WHAT IS BEING ASKED — Reproduce all the lines below exactly and omit the images.
· · · · · · ·
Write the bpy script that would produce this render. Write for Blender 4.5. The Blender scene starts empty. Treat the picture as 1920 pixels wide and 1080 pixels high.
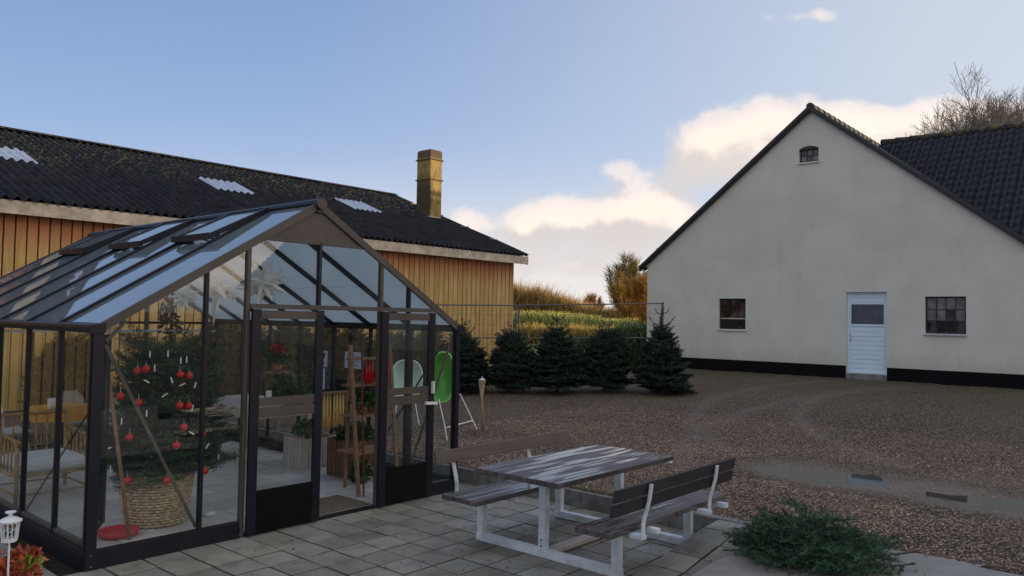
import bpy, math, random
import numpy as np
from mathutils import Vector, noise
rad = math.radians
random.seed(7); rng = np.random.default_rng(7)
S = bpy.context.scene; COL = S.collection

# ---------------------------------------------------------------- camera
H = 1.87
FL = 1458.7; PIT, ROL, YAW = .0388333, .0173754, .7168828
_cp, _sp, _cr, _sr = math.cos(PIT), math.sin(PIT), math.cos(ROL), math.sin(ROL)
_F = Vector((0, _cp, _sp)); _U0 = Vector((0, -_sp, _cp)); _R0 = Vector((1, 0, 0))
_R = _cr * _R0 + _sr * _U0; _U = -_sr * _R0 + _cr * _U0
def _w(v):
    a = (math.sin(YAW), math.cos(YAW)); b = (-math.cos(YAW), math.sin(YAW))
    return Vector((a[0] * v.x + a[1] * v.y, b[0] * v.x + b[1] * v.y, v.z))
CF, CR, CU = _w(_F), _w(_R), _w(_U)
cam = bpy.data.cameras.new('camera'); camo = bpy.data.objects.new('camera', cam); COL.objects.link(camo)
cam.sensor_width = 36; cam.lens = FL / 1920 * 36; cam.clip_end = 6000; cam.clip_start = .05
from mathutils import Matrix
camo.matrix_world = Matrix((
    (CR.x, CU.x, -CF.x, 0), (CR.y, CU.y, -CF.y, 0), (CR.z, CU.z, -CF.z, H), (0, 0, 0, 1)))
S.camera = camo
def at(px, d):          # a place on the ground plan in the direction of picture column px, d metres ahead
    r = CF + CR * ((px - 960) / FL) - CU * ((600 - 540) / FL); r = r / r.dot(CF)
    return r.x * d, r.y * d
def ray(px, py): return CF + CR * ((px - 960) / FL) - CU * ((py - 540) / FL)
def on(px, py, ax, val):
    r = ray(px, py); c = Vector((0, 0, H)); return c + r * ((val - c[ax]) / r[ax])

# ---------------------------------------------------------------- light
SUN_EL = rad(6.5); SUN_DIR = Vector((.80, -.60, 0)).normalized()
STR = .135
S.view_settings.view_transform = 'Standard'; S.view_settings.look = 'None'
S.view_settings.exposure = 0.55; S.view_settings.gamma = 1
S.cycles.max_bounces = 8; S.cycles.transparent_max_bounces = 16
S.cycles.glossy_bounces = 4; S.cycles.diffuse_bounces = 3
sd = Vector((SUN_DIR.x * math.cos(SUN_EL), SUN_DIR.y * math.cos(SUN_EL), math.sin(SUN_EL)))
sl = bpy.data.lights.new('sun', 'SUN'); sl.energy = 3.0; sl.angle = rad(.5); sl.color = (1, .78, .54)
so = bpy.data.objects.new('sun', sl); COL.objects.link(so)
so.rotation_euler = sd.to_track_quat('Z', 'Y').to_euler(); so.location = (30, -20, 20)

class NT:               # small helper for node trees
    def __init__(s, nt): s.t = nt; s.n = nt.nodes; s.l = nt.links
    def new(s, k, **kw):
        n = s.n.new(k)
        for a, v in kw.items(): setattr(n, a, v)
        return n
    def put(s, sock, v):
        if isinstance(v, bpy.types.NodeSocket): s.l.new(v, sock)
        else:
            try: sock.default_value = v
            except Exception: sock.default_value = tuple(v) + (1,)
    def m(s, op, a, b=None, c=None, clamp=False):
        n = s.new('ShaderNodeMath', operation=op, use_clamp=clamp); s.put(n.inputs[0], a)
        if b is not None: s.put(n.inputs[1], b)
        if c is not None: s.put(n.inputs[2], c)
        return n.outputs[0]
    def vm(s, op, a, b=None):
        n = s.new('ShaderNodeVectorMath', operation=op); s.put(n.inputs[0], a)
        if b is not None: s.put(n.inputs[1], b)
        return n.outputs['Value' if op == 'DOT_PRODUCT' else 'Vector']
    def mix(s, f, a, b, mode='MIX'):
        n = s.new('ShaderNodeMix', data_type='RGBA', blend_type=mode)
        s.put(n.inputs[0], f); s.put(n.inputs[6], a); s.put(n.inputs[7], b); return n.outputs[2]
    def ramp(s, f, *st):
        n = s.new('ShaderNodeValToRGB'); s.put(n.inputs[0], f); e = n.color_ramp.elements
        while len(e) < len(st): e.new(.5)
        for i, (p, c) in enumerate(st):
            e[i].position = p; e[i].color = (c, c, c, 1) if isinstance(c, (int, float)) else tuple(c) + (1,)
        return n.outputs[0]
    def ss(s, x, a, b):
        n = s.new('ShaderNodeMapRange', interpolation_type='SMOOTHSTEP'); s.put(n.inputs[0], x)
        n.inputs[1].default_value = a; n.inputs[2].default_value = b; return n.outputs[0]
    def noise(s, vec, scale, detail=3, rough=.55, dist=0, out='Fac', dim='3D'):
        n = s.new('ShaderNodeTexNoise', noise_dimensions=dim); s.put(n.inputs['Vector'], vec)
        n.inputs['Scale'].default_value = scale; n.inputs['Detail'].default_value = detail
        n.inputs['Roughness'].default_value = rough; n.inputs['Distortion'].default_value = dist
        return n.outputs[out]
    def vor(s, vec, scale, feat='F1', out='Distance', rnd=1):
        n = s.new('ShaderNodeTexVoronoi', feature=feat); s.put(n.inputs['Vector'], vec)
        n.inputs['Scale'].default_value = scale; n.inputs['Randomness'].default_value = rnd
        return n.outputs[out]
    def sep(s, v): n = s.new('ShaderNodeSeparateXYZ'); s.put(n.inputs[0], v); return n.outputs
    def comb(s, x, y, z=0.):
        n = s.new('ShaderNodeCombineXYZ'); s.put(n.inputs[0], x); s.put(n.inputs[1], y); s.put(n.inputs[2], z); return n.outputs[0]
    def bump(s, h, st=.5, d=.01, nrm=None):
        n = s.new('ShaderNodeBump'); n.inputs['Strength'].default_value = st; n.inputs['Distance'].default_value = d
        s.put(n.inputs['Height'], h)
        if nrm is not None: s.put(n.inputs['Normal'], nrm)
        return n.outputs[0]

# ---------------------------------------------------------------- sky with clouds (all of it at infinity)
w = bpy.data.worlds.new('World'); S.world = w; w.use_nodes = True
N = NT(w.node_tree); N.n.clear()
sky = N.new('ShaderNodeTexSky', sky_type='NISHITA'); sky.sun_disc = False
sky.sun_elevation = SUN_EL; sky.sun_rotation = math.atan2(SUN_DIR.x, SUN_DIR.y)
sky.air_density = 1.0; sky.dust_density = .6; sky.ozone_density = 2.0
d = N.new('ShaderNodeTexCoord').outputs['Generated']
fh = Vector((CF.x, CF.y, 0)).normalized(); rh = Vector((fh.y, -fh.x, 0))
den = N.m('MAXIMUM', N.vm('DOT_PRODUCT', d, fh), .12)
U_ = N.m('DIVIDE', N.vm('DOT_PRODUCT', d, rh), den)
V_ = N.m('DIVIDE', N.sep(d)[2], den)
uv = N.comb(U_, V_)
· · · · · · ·
CORRECT RESPONSE —
Write the bpy script that would produce this render. Write for Blender 4.5. The Blender scene starts empty. Treat the picture as 1920 pixels wide and 1080 pixels high.
import bpy, math, random
import numpy as np
from mathutils import Vector, noise
rad = math.radians
random.seed(7); rng = np.random.default_rng(7)
S = bpy.context.scene; COL = S.collection

# ---------------------------------------------------------------- camera
H = 1.87
FL = 1458.7; PIT, ROL, YAW = .0388333, .0173754, .7168828
_cp, _sp, _cr, _sr = math.cos(PIT), math.sin(PIT), math.cos(ROL), math.sin(ROL)
_F = Vector((0, _cp, _sp)); _U0 = Vector((0, -_sp, _cp)); _R0 = Vector((1, 0, 0))
_R = _cr * _R0 + _sr * _U0; _U = -_sr * _R0 + _cr * _U0
def _w(v):
    a = (math.sin(YAW), math.cos(YAW)); b = (-math.cos(YAW), math.sin(YAW))
    return Vector((a[0] * v.x + a[1] * v.y, b[0] * v.x + b[1] * v.y, v.z))
CF, CR, CU = _w(_F), _w(_R), _w(_U)
cam = bpy.data.cameras.new('camera'); camo = bpy.data.objects.new('camera', cam); COL.objects.link(camo)
cam.sensor_width = 36; cam.lens = FL / 1920 * 36; cam.clip_end = 6000; cam.clip_start = .05
from mathutils import Matrix
camo.matrix_world = Matrix((
    (CR.x, CU.x, -CF.x, 0), (CR.y, CU.y, -CF.y, 0), (CR.z, CU.z, -CF.z, H), (0, 0, 0, 1)))
S.camera = camo
def at(px, d):          # a place on the ground plan in the direction of picture column px, d metres ahead
    r = CF + CR * ((px - 960) / FL) - CU * ((600 - 540) / FL); r = r / r.dot(CF)
    return r.x * d, r.y * d
def ray(px, py): return CF + CR * ((px - 960) / FL) - CU * ((py - 540) / FL)
def on(px, py, ax, val):
    r = ray(px, py); c = Vector((0, 0, H)); return c + r * ((val - c[ax]) / r[ax])

# ---------------------------------------------------------------- light
SUN_EL = rad(6.5); SUN_DIR = Vector((.80, -.60, 0)).normalized()
STR = .135
S.view_settings.view_transform = 'Standard'; S.view_settings.look = 'None'
S.view_settings.exposure = 0.55; S.view_settings.gamma = 1
S.cycles.max_bounces = 8; S.cycles.transparent_max_bounces = 16
S.cycles.glossy_bounces = 4; S.cycles.diffuse_bounces = 3
sd = Vector((SUN_DIR.x * math.cos(SUN_EL), SUN_DIR.y * math.cos(SUN_EL), math.sin(SUN_EL)))
sl = bpy.data.lights.new('sun', 'SUN'); sl.energy = 3.0; sl.angle = rad(.5); sl.color = (1, .78, .54)
so = bpy.data.objects.new('sun', sl); COL.objects.link(so)
so.rotation_euler = sd.to_track_quat('Z', 'Y').to_euler(); so.location = (30, -20, 20)

class NT:               # small helper for node trees
    def __init__(s, nt): s.t = nt; s.n = nt.nodes; s.l = nt.links
    def new(s, k, **kw):
        n = s.n.new(k)
        for a, v in kw.items(): setattr(n, a, v)
        return n
    def put(s, sock, v):
        if isinstance(v, bpy.types.NodeSocket): s.l.new(v, sock)
        else:
            try: sock.default_value = v
            except Exception: sock.default_value = tuple(v) + (1,)
    def m(s, op, a, b=None, c=None, clamp=False):
        n = s.new('ShaderNodeMath', operation=op, use_clamp=clamp); s.put(n.inputs[0], a)
        if b is not None: s.put(n.inputs[1], b)
        if c is not None: s.put(n.inputs[2], c)
        return n.outputs[0]
    def vm(s, op, a, b=None):
        n = s.new('ShaderNodeVectorMath', operation=op); s.put(n.inputs[0], a)
        if b is not None: s.put(n.inputs[1], b)
        return n.outputs['Value' if op == 'DOT_PRODUCT' else 'Vector']
    def mix(s, f, a, b, mode='MIX'):
        n = s.new('ShaderNodeMix', data_type='RGBA', blend_type=mode)
        s.put(n.inputs[0], f); s.put(n.inputs[6], a); s.put(n.inputs[7], b); return n.outputs[2]
    def ramp(s, f, *st):
        n = s.new('ShaderNodeValToRGB'); s.put(n.inputs[0], f); e = n.color_ramp.elements
        while len(e) < len(st): e.new(.5)
        for i, (p, c) in enumerate(st):
            e[i].position = p; e[i].color = (c, c, c, 1) if isinstance(c, (int, float)) else tuple(c) + (1,)
        return n.outputs[0]
    def ss(s, x, a, b):
        n = s.new('ShaderNodeMapRange', interpolation_type='SMOOTHSTEP'); s.put(n.inputs[0], x)
        n.inputs[1].default_value = a; n.inputs[2].default_value = b; return n.outputs[0]
    def noise(s, vec, scale, detail=3, rough=.55, dist=0, out='Fac', dim='3D'):
        n = s.new('ShaderNodeTexNoise', noise_dimensions=dim); s.put(n.inputs['Vector'], vec)
        n.inputs['Scale'].default_value = scale; n.inputs['Detail'].default_value = detail
        n.inputs['Roughness'].default_value = rough; n.inputs['Distortion'].default_value = dist
        return n.outputs[out]
    def vor(s, vec, scale, feat='F1', out='Distance', rnd=1):
        n = s.new('ShaderNodeTexVoronoi', feature=feat); s.put(n.inputs['Vector'], vec)
        n.inputs['Scale'].default_value = scale; n.inputs['Randomness'].default_value = rnd
        return n.outputs[out]
    def sep(s, v): n = s.new('ShaderNodeSeparateXYZ'); s.put(n.inputs[0], v); return n.outputs
    def comb(s, x, y, z=0.):
        n = s.new('ShaderNodeCombineXYZ'); s.put(n.inputs[0], x); s.put(n.inputs[1], y); s.put(n.inputs[2], z); return n.outputs[0]
    def bump(s, h, st=.5, d=.01, nrm=None):
        n = s.new('ShaderNodeBump'); n.inputs['Strength'].default_value = st; n.inputs['Distance'].default_value = d
        s.put(n.inputs['Height'], h)
        if nrm is not None: s.put(n.inputs['Normal'], nrm)
        return n.outputs[0]

# ---------------------------------------------------------------- sky with clouds (all of it at infinity)
w = bpy.data.worlds.new('World'); S.world = w; w.use_nodes = True
N = NT(w.node_tree); N.n.clear()
sky = N.new('ShaderNodeTexSky', sky_type='NISHITA'); sky.sun_disc = False
sky.sun_elevation = SUN_EL; sky.sun_rotation = math.atan2(SUN_DIR.x, SUN_DIR.y)
sky.air_density = 1.0; sky.dust_density = .6; sky.ozone_density = 2.0
d = N.new('ShaderNodeTexCoord').outputs['Generated']
fh = Vector((CF.x, CF.y, 0)).normalized(); rh = Vector((fh.y, -fh.x, 0))
den = N.m('MAXIMUM', N.vm('DOT_PRODUCT', d, fh), .12)
U_ = N.m('DIVIDE', N.vm('DOT_PRODUCT', d, rh), den)
V_ = N.m('DIVIDE', N.sep(d)[2], den)
uv = N.comb(U_, V_)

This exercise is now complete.